Superior objected to the corrective action, contending that it would be unduly prejudicial for the VA to correct the ambiguity after its price had been disclosed to other offerors. The VA disclosed other offerors’ prices to mitigate the prejudice to Superior. But Superior then filed a protest with the Court of Federal Claims, challenging the corrective action.

Superior argued that the corrective action was irrational because there was no ambiguity in the solicitation to correct. The court agreed. As noted, the VA thought the solicitation was ambiguous because it could have been asking for two identical samples of offerors’ glasses or one sample split between two sets. The agency thought it was confusing to refer to one singular “sample” that consisted of two “sets.”

The court found no ambiguity. The solicitation required one submittal consisting of two sample sets of frames offered to the agency. The combination of a single submittal and plural sets was not confusing, and was, in fact, what the agency wanted. There was no reasonable interpretation of this language other than that the VA required two compete sets of frames with a single submittal. The use of the terms “submittal,” “sample,” and “sets”  did not inject ambiguity. Submitted referred to the entire proposal submitted. The proposal then had to include two samples. There was no rational reason why offerors would have thought that the VA was asking for two incomplete sample sets that when combined created a full set.

The court further opined that the solicitation was not ambiguous because offerors had not been misled. None of the offerors appeared to have believed that they were supposed to submit two incomplete sets of frames. Indeed, while PDS submitted two incomplete sets of frames, the court found that this was the result of the carelessness and not any misunderstanding of the solicitation’s terms. The VA had seemingly taken PDS’s protest claims at face value without any consideration of whether they were supported by the record.

The VA attempted to argue that the corrective action was reasonable because it was taken to foster competition. PDS’s submission, the VA claimed, would have been acceptable under PDS’s reasonable interpretation of the solicitation, so the corrective action was justified as a way for the agency to get the best price.
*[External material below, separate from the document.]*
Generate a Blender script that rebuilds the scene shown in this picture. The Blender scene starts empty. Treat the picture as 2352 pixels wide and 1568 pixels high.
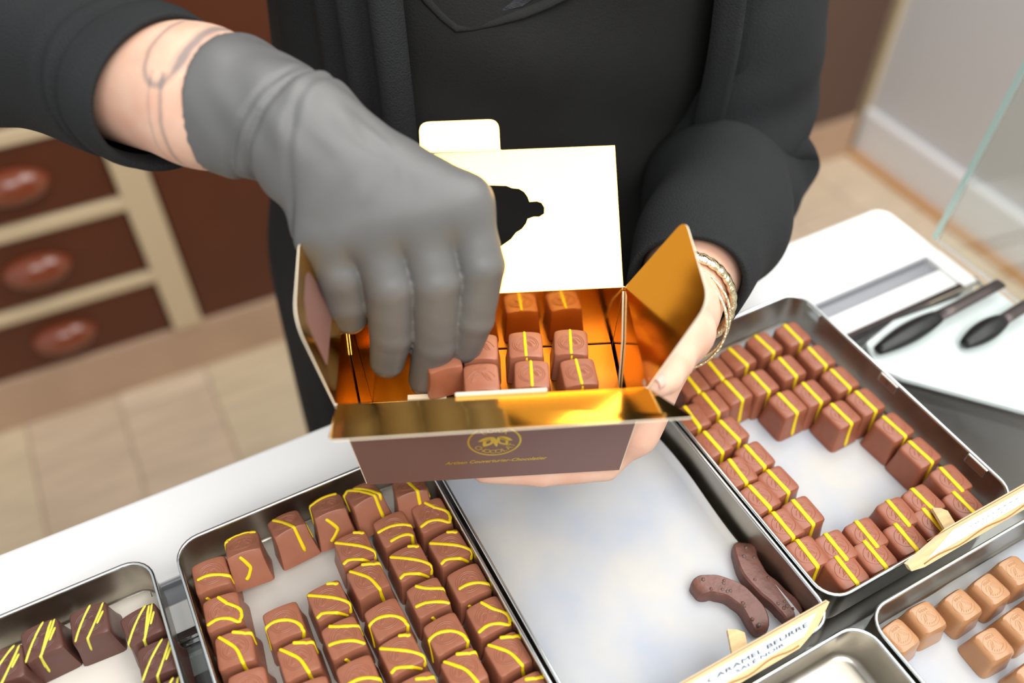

The court rejected this, finding there was no reasonable basis for the corrective action because that was no error that needed correcting. The asserted justification for the corrective action was in error. The agency made an award to a qualified bidder and that should have been taken into account before the exposing Superior to the unfairness of reopening competition after revealing its bid amount.
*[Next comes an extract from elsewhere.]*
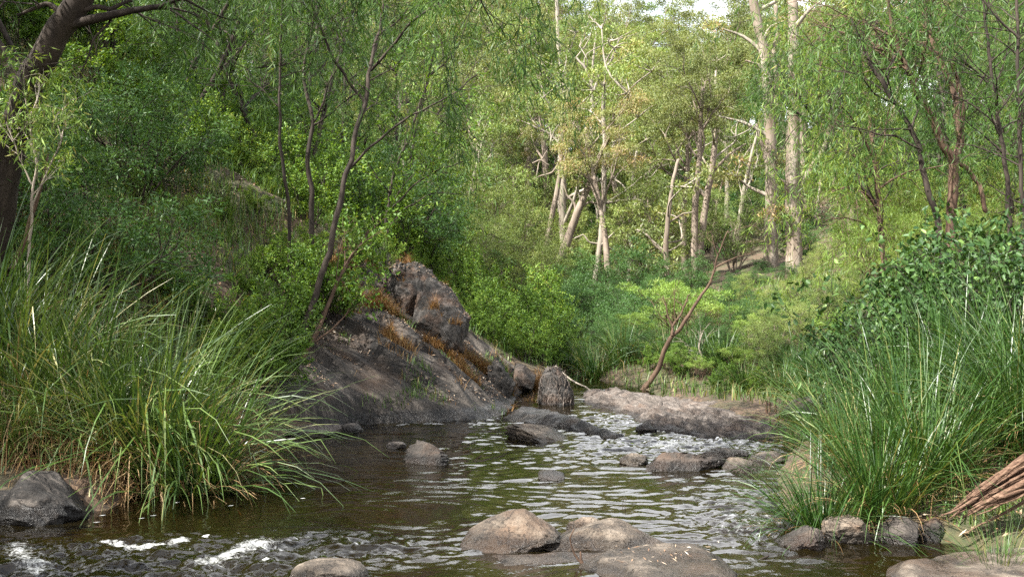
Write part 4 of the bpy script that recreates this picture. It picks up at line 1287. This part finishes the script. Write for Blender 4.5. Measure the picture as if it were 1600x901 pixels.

The court found that an injunction stopping the corrective action was warranted. Superior had prevailed on the merits. What’s more, it had been irreparably harmed by the corrective action. Absent an injunction it would be forced to compete against offerors it had already bested. The agency had not suggested that any independent harm tipped the balance of hardships in its  favor.
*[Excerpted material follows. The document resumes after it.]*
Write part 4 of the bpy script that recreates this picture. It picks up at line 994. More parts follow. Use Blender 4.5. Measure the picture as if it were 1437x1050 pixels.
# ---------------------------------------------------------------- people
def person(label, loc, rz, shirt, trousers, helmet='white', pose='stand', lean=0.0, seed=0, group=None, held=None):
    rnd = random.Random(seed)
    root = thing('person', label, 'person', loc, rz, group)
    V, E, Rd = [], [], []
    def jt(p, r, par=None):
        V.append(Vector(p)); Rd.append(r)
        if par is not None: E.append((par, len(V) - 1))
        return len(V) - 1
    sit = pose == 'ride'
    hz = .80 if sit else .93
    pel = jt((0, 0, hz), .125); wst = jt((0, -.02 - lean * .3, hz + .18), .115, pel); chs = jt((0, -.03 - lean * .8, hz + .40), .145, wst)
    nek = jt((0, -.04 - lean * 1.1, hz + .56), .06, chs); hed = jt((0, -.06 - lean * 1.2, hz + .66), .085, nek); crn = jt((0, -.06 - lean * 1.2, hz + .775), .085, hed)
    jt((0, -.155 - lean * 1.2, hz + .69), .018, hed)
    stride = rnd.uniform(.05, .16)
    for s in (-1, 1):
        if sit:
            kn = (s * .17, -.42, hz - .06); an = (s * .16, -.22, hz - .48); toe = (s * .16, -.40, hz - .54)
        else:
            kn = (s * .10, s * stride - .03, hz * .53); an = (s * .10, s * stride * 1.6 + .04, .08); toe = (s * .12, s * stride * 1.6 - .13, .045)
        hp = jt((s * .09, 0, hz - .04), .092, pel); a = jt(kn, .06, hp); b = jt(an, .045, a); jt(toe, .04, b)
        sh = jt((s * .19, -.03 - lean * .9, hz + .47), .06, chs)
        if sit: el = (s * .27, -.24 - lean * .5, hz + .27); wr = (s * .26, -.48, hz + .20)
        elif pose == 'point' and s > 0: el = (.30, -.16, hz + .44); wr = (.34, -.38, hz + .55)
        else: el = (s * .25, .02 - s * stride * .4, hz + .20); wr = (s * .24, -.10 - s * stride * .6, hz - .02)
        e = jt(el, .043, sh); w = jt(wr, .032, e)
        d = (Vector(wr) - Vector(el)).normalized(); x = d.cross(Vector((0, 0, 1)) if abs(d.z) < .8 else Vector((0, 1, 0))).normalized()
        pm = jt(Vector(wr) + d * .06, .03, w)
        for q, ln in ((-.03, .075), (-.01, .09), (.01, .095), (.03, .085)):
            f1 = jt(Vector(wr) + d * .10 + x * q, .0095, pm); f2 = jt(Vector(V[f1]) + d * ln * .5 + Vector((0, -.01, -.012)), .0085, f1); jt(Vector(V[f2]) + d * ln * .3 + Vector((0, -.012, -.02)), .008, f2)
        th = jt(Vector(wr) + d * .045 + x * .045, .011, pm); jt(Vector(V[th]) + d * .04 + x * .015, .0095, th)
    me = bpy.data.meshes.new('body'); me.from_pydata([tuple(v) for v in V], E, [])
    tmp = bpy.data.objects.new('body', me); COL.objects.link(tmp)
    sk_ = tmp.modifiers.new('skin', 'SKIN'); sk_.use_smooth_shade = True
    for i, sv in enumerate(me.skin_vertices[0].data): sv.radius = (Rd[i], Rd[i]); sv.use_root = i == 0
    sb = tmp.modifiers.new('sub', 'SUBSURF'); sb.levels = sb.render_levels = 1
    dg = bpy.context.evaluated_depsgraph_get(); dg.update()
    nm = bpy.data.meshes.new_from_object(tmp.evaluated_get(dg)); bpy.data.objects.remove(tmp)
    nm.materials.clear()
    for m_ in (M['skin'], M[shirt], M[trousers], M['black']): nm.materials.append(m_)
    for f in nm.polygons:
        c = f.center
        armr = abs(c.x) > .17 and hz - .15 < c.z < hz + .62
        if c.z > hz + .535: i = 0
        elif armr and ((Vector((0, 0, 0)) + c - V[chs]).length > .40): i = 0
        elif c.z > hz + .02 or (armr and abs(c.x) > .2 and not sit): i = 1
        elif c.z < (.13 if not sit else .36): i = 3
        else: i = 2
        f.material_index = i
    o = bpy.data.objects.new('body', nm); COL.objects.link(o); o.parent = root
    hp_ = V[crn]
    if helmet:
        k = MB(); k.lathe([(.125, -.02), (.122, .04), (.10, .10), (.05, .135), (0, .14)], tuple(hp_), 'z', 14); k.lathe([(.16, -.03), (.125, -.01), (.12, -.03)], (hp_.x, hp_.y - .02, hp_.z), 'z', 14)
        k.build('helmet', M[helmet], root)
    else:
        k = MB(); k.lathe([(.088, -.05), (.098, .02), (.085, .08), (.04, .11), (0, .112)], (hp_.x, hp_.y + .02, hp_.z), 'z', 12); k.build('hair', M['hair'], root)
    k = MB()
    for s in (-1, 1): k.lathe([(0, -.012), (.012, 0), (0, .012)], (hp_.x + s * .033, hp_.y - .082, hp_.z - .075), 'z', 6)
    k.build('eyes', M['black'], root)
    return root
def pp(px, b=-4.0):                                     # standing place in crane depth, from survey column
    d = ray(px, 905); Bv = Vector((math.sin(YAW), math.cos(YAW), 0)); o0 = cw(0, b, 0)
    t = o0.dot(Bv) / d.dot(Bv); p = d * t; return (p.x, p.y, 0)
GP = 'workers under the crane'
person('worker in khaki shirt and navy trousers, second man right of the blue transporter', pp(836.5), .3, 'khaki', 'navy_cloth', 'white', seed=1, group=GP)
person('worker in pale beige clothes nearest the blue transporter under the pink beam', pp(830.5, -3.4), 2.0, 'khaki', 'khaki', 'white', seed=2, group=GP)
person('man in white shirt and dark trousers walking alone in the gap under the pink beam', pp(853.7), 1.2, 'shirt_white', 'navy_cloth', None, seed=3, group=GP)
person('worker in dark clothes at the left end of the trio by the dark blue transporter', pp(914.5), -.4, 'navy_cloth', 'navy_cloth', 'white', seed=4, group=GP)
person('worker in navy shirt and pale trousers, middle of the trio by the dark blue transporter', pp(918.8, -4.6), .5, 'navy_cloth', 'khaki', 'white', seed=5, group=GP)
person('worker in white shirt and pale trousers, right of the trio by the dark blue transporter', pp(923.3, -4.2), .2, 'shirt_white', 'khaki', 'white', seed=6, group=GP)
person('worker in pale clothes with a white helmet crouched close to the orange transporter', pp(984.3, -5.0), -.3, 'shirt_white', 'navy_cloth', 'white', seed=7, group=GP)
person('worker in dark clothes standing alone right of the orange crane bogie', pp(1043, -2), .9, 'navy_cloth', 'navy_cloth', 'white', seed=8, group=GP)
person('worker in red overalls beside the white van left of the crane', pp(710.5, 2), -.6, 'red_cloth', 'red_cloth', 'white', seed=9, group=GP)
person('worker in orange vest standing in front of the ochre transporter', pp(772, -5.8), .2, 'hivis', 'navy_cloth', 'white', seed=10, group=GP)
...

Superior is represented by Robert J. Sneckenberg, Elizabeth H. Connally, John E. McCarthy Jr., and Rina M. Gashaw. The intervenor, PDS, is represented by David S. Gallacher, Emily S. Theriault, Adam A. Bartolanzo, and Daniel J. Alvarado. The government is represented by Nathanael B. Yale, Jennifer B. Dickey, Robert E. Kirschman, Jr., and Deborah A. Bynum of the Department of Justice as well as Natica C. Neely of the Department of Veterans Affairs.